Корнилов весь август ожидал, когда же ему дадут разрешение на принятие жестких мер, как того требовала сложившаяся обстановка. Он ждал, а Керенский, будь он человеком действия, а не просто болтуном, еще в июле мог бы полностью сокрушить большевистское движение, но и теперь не предпринимал ничего. Как главнокомандующий он оставался бессилен. А тем временем 3 сентября немцы захватили Ригу. Русские отказывались воевать. Поездка в Москву дала понять Корнилову, что он пользуется поддержкой подавляющего большинства представителей интеллигенции. Генерала практически единодушно поддерживал офицерский корпус. И он посчитал своим долгом действовать, пока не стало слишком поздно.
Заместитель военного министра Савинков, как человек действия, боровшийся против старого режима путем совершения террористических актов, в то время как Керенский боролся с беспорядками потоками речей, тоже выступал за жесткие меры. Это ему в первую очередь Корнилов был обязан своим назначением на должность командующего Юго-Западным фронтом 19 июля. Он же предложил назначить его на пост Верховного главнокомандующего 30 июля. В то же время Савинков понимал то, что игнорировали многие представители офицерского корпуса: в сложившейся политической обстановке для того, чтобы ускорить проведение столь необходимых реформ, нужно было активно сотрудничать с Керенским.
Керенский не доверял Корнилову и постоянно лавировал.
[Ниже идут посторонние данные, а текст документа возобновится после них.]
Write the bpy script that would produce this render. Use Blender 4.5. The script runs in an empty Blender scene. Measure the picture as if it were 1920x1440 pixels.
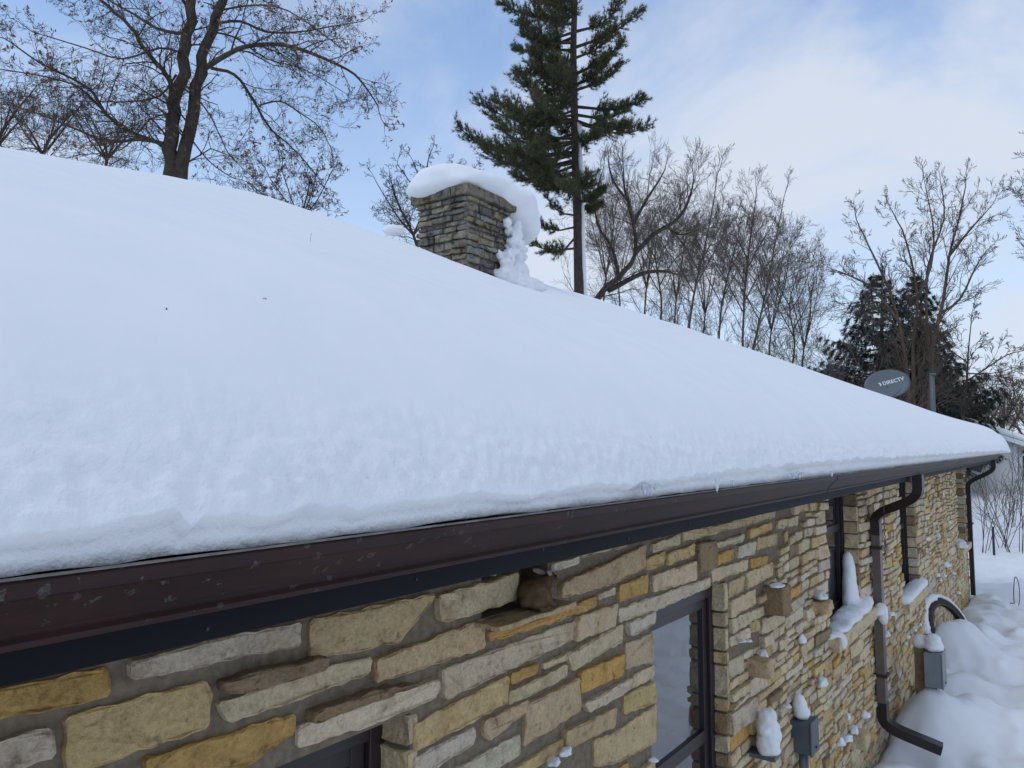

Савинков рассказывал, как практически с первого дня его назначения на должность заместителя военного министра он отметил разногласия со своим начальником, который почти каждый день заводил разговор о том, чтобы отстранить Корнилова от командования, очевидно намереваясь сам занять пост, который пока был закреплен за генералом[71].
Корнилов и Савинков постоянно просили вернуть смертную казнь в тылу, считая это необходимой мерой для наведения порядка. Наконец 30 августа Керенский согласился с этим. Более того, 2 сентября он дал согласие на введение в Петрограде военного положения и перевод в столицу с фронта одного кавалерийского корпуса для усиления гарнизона.
3 сентября по указанию Керенского Савинков прибыл в Ставку, где заверил главнокомандующего, что премьер-министр наконец собирается занять жесткую позицию.
По возвращении в Петроград 6-го числа он получил от главнокомандующего телеграмму, где тот спрашивал, была ли введена смертная казнь в тылу. Несмотря на то что Савинков дважды, 7-го и 8-го числа просил представить на рассмотрение Временного правительства декрет, подготовленный по его указанию, Керенский колебался.
В Ставке Корнилова просили начать действовать его сторонник, бывший почетный маршал правительства Подолии, Завойко и многие другие его советники из числа офицеров. Постоянные отсрочки со стороны Керенского играли на руку этим горячим головам, которые все вместе переоценивали силу своих сторонников в стране и легко говорили, что дальнейшее промедление было бы бесполезным и даже опасным.
На Керенского оказывал влияние Некрасов, в прошлом профессор университета в Томске, который во время революции являлся сторонником партии кадетов. Однако после нее он много работал во взаимодействии с членами Совета, в особенности с еврейским адвокатом-пацифистом Гальпериным, а также был связан с Барановским, честолюбивым чиновником, но неопытным солдатом. Эти люди проповедовали политическую осторожность. Они либо не могли понять, либо предпочитали не замечать угрозу, которая нависла над армией. Это были типичные политики, предпочитавшие достижение временного мира путем компромисса риску принятия решительных мер.